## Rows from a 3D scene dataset
+ + + +

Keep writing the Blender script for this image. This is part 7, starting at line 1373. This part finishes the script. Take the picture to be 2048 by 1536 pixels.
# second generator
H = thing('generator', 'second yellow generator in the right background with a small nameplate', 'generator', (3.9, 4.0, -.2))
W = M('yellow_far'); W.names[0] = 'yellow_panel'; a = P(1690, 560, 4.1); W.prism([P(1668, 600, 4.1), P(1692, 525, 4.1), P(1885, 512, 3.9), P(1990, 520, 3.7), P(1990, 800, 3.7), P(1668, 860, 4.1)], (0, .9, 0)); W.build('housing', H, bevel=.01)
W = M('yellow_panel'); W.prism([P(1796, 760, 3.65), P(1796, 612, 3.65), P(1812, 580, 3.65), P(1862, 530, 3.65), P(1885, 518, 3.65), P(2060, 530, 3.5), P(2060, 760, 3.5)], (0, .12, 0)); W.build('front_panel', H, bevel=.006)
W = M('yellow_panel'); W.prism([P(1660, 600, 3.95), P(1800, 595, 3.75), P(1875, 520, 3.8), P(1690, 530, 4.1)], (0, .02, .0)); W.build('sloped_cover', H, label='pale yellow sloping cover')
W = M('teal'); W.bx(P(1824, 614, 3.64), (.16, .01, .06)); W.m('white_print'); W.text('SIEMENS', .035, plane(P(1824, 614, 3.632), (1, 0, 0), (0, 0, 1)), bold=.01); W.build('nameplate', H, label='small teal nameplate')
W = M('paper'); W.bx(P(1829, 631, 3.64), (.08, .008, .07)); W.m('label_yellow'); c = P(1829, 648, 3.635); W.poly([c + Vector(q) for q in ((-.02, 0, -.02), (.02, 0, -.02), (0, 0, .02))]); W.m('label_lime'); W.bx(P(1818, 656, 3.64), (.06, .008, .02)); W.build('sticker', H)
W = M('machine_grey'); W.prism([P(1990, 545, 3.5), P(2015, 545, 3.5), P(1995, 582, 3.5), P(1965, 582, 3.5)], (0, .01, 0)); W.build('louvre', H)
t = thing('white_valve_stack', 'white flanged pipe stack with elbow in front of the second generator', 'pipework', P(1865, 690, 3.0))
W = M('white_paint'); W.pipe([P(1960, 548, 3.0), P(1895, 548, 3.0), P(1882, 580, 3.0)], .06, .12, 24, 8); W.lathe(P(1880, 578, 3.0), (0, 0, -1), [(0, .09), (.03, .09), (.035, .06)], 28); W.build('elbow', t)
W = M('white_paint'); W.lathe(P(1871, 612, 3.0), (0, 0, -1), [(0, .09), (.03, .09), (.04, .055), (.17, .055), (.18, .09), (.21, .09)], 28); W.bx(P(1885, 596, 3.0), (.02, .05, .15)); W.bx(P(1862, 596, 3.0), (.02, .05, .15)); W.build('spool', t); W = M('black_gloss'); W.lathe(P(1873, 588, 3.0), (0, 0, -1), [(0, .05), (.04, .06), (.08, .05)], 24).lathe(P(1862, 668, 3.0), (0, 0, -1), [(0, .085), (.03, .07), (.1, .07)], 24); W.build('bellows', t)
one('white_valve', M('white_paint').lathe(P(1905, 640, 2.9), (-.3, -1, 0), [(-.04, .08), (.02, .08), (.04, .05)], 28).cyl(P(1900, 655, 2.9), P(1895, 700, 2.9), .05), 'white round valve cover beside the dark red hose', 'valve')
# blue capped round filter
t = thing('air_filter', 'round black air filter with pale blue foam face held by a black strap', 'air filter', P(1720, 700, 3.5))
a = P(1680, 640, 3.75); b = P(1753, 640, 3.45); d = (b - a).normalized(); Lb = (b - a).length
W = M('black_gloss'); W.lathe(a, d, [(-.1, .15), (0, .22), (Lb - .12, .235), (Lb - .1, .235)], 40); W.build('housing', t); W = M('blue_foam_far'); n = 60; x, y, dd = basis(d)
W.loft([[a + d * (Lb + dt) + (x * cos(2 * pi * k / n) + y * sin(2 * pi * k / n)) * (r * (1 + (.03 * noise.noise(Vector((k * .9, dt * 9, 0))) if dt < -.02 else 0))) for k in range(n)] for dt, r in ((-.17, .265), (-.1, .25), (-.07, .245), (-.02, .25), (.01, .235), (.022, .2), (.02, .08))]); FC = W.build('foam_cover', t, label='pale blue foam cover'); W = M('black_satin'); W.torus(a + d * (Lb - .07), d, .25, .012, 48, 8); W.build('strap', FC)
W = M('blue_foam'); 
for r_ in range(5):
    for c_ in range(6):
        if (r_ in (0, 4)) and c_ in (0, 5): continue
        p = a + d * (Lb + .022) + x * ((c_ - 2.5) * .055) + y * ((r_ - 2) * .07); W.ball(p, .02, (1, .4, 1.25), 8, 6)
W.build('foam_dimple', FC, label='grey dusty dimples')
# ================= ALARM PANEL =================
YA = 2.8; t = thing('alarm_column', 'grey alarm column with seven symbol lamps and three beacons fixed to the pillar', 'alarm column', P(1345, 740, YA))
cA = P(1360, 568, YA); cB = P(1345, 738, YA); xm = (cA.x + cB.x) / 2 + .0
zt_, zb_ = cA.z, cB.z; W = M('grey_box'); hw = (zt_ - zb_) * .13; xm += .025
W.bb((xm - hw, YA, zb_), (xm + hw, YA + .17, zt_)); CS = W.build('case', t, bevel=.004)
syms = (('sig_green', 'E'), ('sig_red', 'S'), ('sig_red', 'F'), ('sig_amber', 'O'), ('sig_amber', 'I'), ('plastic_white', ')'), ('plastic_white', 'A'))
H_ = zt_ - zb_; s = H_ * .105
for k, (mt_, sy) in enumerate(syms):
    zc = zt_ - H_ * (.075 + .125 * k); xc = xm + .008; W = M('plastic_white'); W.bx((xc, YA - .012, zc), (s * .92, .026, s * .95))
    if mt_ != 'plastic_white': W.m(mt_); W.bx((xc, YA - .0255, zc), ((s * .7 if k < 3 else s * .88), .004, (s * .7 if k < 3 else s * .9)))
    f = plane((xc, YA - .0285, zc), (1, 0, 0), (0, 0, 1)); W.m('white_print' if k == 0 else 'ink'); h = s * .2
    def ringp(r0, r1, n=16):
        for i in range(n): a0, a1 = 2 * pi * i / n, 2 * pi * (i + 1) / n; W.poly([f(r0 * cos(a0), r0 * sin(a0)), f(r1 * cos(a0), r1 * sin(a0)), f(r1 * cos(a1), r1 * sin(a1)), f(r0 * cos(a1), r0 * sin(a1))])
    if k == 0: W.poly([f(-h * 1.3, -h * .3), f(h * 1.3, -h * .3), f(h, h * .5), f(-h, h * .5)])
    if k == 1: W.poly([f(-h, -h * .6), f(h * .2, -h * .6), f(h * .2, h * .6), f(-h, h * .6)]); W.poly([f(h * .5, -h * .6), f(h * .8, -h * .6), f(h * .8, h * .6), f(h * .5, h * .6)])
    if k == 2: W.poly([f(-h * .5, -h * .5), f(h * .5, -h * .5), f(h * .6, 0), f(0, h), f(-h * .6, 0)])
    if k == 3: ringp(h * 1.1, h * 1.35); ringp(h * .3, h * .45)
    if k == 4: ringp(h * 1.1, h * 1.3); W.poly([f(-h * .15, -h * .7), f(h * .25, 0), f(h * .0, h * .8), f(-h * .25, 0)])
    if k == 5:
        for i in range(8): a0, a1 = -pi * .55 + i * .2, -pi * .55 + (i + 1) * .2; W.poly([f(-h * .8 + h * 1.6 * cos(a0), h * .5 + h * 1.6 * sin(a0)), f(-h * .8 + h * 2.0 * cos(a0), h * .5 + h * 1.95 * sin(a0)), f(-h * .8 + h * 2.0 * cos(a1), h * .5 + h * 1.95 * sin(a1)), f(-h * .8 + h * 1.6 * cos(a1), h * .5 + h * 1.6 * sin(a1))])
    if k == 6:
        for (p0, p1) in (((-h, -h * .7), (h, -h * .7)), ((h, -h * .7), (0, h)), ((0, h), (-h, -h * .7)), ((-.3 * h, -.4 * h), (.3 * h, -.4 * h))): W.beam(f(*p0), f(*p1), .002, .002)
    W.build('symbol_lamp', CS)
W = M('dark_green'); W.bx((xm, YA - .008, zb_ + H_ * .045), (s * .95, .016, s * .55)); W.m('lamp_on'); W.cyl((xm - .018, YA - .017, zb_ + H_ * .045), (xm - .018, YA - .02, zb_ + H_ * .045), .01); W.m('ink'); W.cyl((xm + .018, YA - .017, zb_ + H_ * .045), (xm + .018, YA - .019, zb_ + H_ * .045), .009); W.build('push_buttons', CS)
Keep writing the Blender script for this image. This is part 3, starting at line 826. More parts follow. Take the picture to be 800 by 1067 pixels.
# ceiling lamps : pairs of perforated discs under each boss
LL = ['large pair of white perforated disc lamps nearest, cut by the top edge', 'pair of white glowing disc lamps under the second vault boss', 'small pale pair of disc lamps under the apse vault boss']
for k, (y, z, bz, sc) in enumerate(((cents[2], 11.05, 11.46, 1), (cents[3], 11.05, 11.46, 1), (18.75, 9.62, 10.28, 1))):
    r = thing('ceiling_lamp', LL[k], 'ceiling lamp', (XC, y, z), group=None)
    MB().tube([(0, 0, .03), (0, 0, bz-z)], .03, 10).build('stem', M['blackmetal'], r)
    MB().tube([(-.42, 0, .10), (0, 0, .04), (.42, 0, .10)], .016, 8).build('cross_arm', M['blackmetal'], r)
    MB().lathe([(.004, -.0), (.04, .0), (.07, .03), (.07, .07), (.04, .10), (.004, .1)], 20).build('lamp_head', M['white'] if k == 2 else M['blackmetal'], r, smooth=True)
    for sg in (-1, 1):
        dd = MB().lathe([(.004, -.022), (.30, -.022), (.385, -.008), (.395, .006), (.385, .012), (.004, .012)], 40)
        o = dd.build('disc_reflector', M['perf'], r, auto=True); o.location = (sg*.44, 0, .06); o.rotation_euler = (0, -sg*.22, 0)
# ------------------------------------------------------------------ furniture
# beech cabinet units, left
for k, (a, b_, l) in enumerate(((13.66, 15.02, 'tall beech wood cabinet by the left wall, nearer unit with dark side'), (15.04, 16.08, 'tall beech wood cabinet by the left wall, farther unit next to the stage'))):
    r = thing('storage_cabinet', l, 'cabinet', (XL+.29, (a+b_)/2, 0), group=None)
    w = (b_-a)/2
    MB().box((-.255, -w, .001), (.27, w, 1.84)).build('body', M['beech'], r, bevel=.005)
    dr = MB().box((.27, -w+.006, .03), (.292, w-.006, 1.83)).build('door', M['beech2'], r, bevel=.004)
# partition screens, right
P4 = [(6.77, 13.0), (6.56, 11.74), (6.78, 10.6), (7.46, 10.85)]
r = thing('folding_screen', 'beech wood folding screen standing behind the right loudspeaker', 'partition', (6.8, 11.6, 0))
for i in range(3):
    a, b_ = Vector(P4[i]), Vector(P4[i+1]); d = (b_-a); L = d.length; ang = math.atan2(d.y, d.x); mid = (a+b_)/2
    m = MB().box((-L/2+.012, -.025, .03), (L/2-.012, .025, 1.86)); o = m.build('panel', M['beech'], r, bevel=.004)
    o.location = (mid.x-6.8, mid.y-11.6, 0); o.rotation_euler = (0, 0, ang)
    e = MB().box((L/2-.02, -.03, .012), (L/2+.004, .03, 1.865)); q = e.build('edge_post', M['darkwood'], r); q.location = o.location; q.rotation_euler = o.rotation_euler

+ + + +

## What is required
Lines containing the word "picture" must all be returned from the material above.

## Solution to this problem
Keep writing the Blender script for this image. This is part 7, starting at line 1373. This part finishes the script. Take the picture to be 2048 by 1536 pixels.
Keep writing the Blender script for this image. This is part 3, starting at line 826. More parts follow. Take the picture to be 800 by 1067 pixels.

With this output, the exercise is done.